SAN JOSE, Calif. — The A’s impending move to Las Vegas had left me sort of … well, unmoved. Aside from feeling badly for the faithful A’s fans, I’d mostly taken a pragmatic, almost apathetic view that comes from spending more than three decades as a journalist.
Until I remembered an 8-year-old boy from my childhood. I wondered how he’d be handling John Fisher’s decision to forever uproot the A’s from Oakland.
See, we grew up in a neighborhood about three miles from the Coliseum. When the A’s played at home back then, you listened for fireworks coming from the stadium because it meant the A’s had won. While we all played in our dimly lit court on those summer nights, the boy often seemed distracted, as if waiting for the loud, rhythmic blasts of validation.
That kid would cry every summer when his parents sent him to camp because it meant two weeks without the A’s. He loved horseback riding, boating, swimming and campfires, but he loved the A’s more, much more.
That kid, when the bell rang at the end of the school day, used to bolt out of the room, running past the other kids and across the field, then under the freeway overpass to find out the A’s playoff score from our security guard. If they won, you’d see him keep sprinting the rest of his way home. If they lost, he’d walk home with tears rolling down his face.
Whenever he got to go to an A’s game, he’d beg to be there when the gates opened so he could watch batting practice –— mostly to see his heroes, Reggie Jackson and Vida Blue. The only thing he wanted for his birthday every year was to go to a doubleheader so he could spend all day with the A’s. Sometimes he’d even talk his mom into taking him and his brothers to the airport to greet the A’s when they returned from a road trip.
Not only could that boy recite every player’s current stats, he had drawings showing he knew how just about every player in the league wore his uniform socks.
In 5th grade, we got a new teacher named Mr. Miller. He told us he had a son whose baseball obsession was a lot like the boy’s. Mr. Miller’s son would sit by himself in the Coliseum bleachers and use a tape recorder to announce games. In fact, our teacher told us, his son had just been hired as one of the A’s announcers. Mr. Miller then asked the boy if he’d like to meet his son, Jon Miller.
One day Mr. Miller brought his son, Jon, to our school. He was 23 then, but with the same hairline he has today. Jon Miller confirmed what his dad said by telling us, sure, it was strange to be broadcasting into a tape recorder microphone, “but who cares what other people think if you’re following your passion?”
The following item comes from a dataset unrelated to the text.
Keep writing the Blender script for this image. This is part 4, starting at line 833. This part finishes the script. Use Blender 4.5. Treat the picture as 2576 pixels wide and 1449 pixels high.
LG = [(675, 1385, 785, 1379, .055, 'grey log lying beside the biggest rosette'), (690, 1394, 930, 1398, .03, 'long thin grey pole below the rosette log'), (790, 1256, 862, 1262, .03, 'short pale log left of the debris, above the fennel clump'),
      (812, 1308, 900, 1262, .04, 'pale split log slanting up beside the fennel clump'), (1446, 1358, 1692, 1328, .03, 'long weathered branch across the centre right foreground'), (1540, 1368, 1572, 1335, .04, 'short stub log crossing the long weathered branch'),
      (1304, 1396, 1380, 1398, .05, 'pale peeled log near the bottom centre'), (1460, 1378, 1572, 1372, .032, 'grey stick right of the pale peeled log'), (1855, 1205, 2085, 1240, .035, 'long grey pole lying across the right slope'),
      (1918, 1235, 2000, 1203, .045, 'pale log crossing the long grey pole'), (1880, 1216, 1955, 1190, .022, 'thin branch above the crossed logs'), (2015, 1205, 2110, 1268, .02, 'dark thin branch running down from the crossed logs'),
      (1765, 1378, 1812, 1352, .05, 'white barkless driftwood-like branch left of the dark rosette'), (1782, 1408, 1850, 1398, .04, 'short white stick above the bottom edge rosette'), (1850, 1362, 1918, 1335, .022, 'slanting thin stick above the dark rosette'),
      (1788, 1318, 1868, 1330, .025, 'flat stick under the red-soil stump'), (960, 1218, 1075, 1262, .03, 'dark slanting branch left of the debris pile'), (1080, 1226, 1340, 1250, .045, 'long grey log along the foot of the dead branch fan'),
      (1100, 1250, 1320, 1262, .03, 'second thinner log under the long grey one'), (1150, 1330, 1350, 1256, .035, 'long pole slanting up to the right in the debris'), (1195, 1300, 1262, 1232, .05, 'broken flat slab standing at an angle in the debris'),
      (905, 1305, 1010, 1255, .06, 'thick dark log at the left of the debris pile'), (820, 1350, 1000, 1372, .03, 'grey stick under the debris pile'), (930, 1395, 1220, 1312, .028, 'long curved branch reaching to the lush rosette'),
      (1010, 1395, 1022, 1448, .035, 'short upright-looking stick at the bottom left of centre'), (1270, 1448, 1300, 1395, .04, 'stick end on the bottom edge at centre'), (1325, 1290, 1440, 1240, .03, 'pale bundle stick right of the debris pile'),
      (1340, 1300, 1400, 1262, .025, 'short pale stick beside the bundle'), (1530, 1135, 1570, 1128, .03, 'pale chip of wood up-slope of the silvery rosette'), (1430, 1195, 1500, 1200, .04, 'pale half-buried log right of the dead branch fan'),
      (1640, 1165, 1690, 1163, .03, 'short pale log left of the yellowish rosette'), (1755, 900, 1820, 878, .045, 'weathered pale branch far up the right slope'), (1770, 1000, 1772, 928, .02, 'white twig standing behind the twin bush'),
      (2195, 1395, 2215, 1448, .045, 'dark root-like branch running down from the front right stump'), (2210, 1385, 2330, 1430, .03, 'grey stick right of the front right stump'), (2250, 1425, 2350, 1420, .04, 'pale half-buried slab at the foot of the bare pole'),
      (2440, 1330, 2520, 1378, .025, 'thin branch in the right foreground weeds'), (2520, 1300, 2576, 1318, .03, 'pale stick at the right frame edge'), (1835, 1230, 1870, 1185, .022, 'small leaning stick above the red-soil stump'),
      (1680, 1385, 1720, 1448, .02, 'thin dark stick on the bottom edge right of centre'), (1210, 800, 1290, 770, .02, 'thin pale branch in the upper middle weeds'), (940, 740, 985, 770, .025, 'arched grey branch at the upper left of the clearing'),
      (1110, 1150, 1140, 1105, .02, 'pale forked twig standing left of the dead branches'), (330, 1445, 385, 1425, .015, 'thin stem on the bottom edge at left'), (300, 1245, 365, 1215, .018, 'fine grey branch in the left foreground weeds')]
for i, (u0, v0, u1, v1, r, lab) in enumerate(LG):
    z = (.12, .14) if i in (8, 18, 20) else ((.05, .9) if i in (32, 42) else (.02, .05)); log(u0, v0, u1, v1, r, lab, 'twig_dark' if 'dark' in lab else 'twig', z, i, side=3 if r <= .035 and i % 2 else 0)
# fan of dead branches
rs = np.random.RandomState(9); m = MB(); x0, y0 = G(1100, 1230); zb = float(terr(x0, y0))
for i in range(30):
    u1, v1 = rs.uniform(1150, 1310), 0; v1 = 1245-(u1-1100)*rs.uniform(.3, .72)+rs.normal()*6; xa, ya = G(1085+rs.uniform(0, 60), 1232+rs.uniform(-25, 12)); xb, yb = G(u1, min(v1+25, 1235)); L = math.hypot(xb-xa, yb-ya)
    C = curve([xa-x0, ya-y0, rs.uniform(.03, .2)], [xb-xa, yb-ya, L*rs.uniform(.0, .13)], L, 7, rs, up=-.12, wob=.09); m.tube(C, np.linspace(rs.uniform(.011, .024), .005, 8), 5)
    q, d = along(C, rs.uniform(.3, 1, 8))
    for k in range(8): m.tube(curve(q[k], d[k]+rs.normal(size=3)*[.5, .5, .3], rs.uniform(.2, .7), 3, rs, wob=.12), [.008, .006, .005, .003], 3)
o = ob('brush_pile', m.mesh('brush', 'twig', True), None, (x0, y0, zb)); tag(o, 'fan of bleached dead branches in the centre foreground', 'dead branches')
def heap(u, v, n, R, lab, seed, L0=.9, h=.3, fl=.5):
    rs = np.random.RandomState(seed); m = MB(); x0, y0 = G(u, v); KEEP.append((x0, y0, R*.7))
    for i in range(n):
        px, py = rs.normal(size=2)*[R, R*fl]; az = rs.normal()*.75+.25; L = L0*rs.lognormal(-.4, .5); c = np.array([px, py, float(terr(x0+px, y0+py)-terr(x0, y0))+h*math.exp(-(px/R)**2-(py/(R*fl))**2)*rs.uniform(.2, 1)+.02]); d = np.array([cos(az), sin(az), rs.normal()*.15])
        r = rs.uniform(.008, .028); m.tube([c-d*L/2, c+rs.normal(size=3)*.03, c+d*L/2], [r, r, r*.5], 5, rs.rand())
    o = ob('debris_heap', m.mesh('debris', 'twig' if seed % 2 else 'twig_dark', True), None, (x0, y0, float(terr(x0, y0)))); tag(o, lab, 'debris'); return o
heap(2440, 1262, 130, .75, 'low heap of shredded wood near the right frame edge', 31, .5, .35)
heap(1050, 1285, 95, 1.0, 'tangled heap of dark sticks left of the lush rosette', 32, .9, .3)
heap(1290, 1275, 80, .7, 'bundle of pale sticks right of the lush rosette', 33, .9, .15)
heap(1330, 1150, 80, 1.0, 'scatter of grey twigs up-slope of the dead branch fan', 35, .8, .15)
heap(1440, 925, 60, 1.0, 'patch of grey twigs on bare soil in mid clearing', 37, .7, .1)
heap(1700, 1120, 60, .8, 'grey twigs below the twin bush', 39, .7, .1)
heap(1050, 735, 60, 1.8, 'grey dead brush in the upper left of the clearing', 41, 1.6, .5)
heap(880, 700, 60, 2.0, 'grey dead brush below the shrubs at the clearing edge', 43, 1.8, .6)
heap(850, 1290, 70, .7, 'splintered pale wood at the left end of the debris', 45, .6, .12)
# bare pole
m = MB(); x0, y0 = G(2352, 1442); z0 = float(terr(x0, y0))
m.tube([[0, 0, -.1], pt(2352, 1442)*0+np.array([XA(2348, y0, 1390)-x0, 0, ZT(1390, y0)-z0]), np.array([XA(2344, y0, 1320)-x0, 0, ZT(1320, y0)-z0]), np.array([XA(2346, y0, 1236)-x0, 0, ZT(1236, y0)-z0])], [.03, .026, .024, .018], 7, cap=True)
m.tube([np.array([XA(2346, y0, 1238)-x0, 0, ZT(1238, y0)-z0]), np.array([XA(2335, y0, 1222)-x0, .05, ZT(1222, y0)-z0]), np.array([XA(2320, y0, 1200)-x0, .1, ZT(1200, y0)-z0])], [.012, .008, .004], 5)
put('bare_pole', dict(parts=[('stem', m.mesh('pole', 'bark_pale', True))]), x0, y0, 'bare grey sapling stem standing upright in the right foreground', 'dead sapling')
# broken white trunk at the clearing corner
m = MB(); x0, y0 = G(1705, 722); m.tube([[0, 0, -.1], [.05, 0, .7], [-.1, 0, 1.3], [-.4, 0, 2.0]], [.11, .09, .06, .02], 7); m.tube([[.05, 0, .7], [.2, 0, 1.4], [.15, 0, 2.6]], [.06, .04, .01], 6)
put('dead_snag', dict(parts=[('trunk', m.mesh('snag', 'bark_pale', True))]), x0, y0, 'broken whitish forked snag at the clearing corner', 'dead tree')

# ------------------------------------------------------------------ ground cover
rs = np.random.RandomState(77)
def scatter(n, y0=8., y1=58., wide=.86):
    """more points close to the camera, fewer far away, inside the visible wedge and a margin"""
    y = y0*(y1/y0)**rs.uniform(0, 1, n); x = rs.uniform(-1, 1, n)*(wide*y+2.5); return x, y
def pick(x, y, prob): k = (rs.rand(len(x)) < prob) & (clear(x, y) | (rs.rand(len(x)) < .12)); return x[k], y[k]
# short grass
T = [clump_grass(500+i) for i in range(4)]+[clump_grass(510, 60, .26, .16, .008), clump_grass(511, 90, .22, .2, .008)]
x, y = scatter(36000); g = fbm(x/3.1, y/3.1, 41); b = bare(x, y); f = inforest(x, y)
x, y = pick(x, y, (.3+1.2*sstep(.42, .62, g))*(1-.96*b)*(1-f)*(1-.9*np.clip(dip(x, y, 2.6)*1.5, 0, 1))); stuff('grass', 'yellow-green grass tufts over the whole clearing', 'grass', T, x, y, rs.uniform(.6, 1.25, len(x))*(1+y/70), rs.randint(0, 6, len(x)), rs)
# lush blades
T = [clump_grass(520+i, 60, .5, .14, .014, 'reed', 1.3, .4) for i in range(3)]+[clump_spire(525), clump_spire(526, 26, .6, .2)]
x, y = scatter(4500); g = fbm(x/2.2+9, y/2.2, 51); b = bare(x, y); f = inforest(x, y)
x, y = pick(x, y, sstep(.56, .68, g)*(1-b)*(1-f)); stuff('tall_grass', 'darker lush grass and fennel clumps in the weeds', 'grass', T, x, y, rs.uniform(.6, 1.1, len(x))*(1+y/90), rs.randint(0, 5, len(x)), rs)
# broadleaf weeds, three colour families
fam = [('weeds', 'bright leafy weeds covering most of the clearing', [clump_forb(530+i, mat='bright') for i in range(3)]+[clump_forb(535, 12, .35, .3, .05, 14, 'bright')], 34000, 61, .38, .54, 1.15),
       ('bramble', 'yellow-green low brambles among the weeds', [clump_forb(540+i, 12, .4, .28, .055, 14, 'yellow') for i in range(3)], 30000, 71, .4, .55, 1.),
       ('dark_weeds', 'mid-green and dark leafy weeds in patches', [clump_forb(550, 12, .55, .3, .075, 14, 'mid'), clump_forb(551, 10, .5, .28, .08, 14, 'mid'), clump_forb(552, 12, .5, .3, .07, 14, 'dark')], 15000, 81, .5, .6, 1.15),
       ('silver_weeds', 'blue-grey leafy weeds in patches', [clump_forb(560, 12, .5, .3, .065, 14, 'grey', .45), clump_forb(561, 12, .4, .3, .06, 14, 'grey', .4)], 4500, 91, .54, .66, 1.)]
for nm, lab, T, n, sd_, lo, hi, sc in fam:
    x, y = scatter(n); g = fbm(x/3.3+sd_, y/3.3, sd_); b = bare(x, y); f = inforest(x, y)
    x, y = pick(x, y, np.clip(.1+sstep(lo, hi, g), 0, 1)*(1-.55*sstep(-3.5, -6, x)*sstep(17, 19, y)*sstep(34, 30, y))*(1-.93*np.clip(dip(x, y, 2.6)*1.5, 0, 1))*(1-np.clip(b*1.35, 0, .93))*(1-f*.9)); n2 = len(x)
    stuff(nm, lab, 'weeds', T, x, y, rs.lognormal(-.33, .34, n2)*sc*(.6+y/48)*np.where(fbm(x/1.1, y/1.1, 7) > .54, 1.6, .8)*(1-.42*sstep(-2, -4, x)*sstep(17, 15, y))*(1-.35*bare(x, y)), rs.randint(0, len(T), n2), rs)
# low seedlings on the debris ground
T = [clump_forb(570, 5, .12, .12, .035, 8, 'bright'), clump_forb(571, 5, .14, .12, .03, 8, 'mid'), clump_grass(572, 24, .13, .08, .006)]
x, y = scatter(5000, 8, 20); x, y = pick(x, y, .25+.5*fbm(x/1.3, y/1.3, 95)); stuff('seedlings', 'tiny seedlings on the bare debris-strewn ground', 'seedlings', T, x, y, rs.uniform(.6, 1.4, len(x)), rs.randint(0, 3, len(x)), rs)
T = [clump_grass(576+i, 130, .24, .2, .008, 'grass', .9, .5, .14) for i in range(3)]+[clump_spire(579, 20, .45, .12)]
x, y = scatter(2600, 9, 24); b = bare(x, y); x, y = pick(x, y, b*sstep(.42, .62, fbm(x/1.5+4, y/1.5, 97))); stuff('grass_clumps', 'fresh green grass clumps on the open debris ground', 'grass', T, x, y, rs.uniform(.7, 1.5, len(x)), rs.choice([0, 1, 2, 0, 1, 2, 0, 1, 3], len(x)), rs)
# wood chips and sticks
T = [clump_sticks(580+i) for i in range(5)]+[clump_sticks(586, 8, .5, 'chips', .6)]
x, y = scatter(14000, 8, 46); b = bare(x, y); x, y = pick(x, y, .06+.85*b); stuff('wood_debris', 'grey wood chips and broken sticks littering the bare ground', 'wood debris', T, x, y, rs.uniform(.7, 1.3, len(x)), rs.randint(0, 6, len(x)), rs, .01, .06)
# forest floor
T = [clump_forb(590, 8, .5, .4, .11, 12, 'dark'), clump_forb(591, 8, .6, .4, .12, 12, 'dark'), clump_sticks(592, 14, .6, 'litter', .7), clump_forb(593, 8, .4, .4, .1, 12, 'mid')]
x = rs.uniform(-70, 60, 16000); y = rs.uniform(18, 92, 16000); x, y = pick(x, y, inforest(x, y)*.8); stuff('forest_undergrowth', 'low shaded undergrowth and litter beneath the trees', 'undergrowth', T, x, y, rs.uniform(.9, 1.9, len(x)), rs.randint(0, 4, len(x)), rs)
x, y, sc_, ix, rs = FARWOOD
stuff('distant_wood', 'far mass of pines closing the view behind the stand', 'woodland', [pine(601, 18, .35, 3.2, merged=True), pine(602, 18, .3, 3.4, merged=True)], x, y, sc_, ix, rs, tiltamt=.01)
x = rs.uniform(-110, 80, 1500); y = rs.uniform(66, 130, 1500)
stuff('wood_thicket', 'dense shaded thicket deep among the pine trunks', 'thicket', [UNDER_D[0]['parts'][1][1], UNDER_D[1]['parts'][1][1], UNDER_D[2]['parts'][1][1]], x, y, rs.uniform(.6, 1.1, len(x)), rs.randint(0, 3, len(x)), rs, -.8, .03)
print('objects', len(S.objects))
The boy grew up, though, and long ago outgrew his passion for the A’s. He still wound up attending hundreds of games over the decades and, strangely, the only foul ball he ever caught was on his father’s birthday. It was an emotional time. The tears he cried that night weren’t borne of joy but of the grief in his heart as he placed the ball in his dad’s hand while his father was in the last stages of hospice care. Two weeks later he buried that ball with his father.
It turns out fate was hardly finished with the man’s family. In an equally serendipitous event on the anniversary of his father’s death, the man took his own son to an A’s game on Father’s Day. His son caught his first foul ball that day. After taking a celebratory picture together, the man sat in amazement as his son walked over and handed the baseball to a dejected little boy who was also chasing the foul ball. His son’s gracious gesture and the ensuing loud ovation for his son from the crowd made for a proud father.
It would pain this man to know his son won’t ever sit with his own son in Oakland to watch the A’s play on Father’s Day.
I know it would pain him to know they’d never get a chance to make their own memories, and perhaps catch one more meaningful foul ball for the family.
I know this because that 8-year-old boy was me.